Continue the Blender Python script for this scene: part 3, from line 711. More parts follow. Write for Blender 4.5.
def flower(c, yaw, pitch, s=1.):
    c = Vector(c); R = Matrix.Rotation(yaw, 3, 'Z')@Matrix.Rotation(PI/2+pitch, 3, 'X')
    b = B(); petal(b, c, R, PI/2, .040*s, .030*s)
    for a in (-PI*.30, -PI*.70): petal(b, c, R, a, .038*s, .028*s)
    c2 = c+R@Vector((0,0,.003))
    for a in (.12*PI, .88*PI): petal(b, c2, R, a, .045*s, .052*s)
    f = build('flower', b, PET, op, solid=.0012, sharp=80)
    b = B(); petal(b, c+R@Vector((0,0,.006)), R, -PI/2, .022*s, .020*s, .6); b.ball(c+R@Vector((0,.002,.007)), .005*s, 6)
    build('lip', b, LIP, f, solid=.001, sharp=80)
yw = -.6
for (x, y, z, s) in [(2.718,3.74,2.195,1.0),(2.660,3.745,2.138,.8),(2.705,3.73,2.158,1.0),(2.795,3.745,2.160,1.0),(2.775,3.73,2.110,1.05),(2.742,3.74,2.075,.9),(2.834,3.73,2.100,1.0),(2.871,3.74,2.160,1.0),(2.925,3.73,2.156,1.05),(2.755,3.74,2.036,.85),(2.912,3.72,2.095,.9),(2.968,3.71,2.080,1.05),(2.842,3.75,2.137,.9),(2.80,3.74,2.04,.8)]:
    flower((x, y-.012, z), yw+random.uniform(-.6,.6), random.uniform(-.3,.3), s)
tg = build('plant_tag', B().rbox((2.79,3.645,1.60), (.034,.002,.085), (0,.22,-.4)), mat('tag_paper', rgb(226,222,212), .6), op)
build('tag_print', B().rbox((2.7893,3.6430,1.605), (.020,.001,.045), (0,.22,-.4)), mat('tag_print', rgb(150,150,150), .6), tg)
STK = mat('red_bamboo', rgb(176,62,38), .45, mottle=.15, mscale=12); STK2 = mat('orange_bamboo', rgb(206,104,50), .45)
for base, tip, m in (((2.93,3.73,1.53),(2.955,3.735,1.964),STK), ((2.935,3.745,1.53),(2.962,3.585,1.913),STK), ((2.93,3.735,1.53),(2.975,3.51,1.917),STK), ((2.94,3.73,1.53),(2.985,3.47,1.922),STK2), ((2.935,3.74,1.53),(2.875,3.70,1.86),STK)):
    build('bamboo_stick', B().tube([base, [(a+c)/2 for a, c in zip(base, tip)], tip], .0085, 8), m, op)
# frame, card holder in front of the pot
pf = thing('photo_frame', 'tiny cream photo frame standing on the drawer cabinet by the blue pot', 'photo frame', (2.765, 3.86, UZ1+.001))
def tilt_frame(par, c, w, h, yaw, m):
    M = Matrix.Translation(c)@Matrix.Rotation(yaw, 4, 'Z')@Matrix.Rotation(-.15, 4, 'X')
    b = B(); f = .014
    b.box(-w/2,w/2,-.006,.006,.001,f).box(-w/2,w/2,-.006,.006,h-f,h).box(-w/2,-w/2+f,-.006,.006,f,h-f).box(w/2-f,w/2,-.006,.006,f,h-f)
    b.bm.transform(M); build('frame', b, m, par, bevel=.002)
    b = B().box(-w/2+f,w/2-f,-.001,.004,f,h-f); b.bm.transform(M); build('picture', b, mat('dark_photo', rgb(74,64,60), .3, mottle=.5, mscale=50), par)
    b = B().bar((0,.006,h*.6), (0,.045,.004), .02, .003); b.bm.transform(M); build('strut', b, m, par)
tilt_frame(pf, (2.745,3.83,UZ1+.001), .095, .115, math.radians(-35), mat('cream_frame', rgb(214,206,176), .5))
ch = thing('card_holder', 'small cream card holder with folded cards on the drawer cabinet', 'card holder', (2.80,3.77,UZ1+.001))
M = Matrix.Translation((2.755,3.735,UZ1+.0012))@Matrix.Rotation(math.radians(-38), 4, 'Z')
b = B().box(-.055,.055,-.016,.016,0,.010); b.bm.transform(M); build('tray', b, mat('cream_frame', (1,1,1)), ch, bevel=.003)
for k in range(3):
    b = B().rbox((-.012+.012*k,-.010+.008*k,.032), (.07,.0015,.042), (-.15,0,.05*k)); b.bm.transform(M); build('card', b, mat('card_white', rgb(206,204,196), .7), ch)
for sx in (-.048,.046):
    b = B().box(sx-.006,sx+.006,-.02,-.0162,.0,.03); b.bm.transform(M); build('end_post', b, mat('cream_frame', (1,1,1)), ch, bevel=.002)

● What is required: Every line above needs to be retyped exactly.

● The output:
Continue the Blender Python script for this scene: part 3, from line 711. More parts follow. Write for Blender 4.5.
def flower(c, yaw, pitch, s=1.):
    c = Vector(c); R = Matrix.Rotation(yaw, 3, 'Z')@Matrix.Rotation(PI/2+pitch, 3, 'X')
    b = B(); petal(b, c, R, PI/2, .040*s, .030*s)
    for a in (-PI*.30, -PI*.70): petal(b, c, R, a, .038*s, .028*s)
    c2 = c+R@Vector((0,0,.003))
    for a in (.12*PI, .88*PI): petal(b, c2, R, a, .045*s, .052*s)
    f = build('flower', b, PET, op, solid=.0012, sharp=80)
    b = B(); petal(b, c+R@Vector((0,0,.006)), R, -PI/2, .022*s, .020*s, .6); b.ball(c+R@Vector((0,.002,.007)), .005*s, 6)
    build('lip', b, LIP, f, solid=.001, sharp=80)
yw = -.6
for (x, y, z, s) in [(2.718,3.74,2.195,1.0),(2.660,3.745,2.138,.8),(2.705,3.73,2.158,1.0),(2.795,3.745,2.160,1.0),(2.775,3.73,2.110,1.05),(2.742,3.74,2.075,.9),(2.834,3.73,2.100,1.0),(2.871,3.74,2.160,1.0),(2.925,3.73,2.156,1.05),(2.755,3.74,2.036,.85),(2.912,3.72,2.095,.9),(2.968,3.71,2.080,1.05),(2.842,3.75,2.137,.9),(2.80,3.74,2.04,.8)]:
    flower((x, y-.012, z), yw+random.uniform(-.6,.6), random.uniform(-.3,.3), s)
tg = build('plant_tag', B().rbox((2.79,3.645,1.60), (.034,.002,.085), (0,.22,-.4)), mat('tag_paper', rgb(226,222,212), .6), op)
build('tag_print', B().rbox((2.7893,3.6430,1.605), (.020,.001,.045), (0,.22,-.4)), mat('tag_print', rgb(150,150,150), .6), tg)
STK = mat('red_bamboo', rgb(176,62,38), .45, mottle=.15, mscale=12); STK2 = mat('orange_bamboo', rgb(206,104,50), .45)
for base, tip, m in (((2.93,3.73,1.53),(2.955,3.735,1.964),STK), ((2.935,3.745,1.53),(2.962,3.585,1.913),STK), ((2.93,3.735,1.53),(2.975,3.51,1.917),STK), ((2.94,3.73,1.53),(2.985,3.47,1.922),STK2), ((2.935,3.74,1.53),(2.875,3.70,1.86),STK)):
    build('bamboo_stick', B().tube([base, [(a+c)/2 for a, c in zip(base, tip)], tip], .0085, 8), m, op)
# frame, card holder in front of the pot
pf = thing('photo_frame', 'tiny cream photo frame standing on the drawer cabinet by the blue pot', 'photo frame', (2.765, 3.86, UZ1+.001))
def tilt_frame(par, c, w, h, yaw, m):
    M = Matrix.Translation(c)@Matrix.Rotation(yaw, 4, 'Z')@Matrix.Rotation(-.15, 4, 'X')
    b = B(); f = .014
    b.box(-w/2,w/2,-.006,.006,.001,f).box(-w/2,w/2,-.006,.006,h-f,h).box(-w/2,-w/2+f,-.006,.006,f,h-f).box(w/2-f,w/2,-.006,.006,f,h-f)
    b.bm.transform(M); build('frame', b, m, par, bevel=.002)
    b = B().box(-w/2+f,w/2-f,-.001,.004,f,h-f); b.bm.transform(M); build('picture', b, mat('dark_photo', rgb(74,64,60), .3, mottle=.5, mscale=50), par)
    b = B().bar((0,.006,h*.6), (0,.045,.004), .02, .003); b.bm.transform(M); build('strut', b, m, par)
tilt_frame(pf, (2.745,3.83,UZ1+.001), .095, .115, math.radians(-35), mat('cream_frame', rgb(214,206,176), .5))
ch = thing('card_holder', 'small cream card holder with folded cards on the drawer cabinet', 'card holder', (2.80,3.77,UZ1+.001))
M = Matrix.Translation((2.755,3.735,UZ1+.0012))@Matrix.Rotation(math.radians(-38), 4, 'Z')
b = B().box(-.055,.055,-.016,.016,0,.010); b.bm.transform(M); build('tray', b, mat('cream_frame', (1,1,1)), ch, bevel=.003)
for k in range(3):
    b = B().rbox((-.012+.012*k,-.010+.008*k,.032), (.07,.0015,.042), (-.15,0,.05*k)); b.bm.transform(M); build('card', b, mat('card_white', rgb(206,204,196), .7), ch)
for sx in (-.048,.046):
    b = B().box(sx-.006,sx+.006,-.02,-.0162,.0,.03); b.bm.transform(M); build('end_post', b, mat('cream_frame', (1,1,1)), ch, bevel=.002)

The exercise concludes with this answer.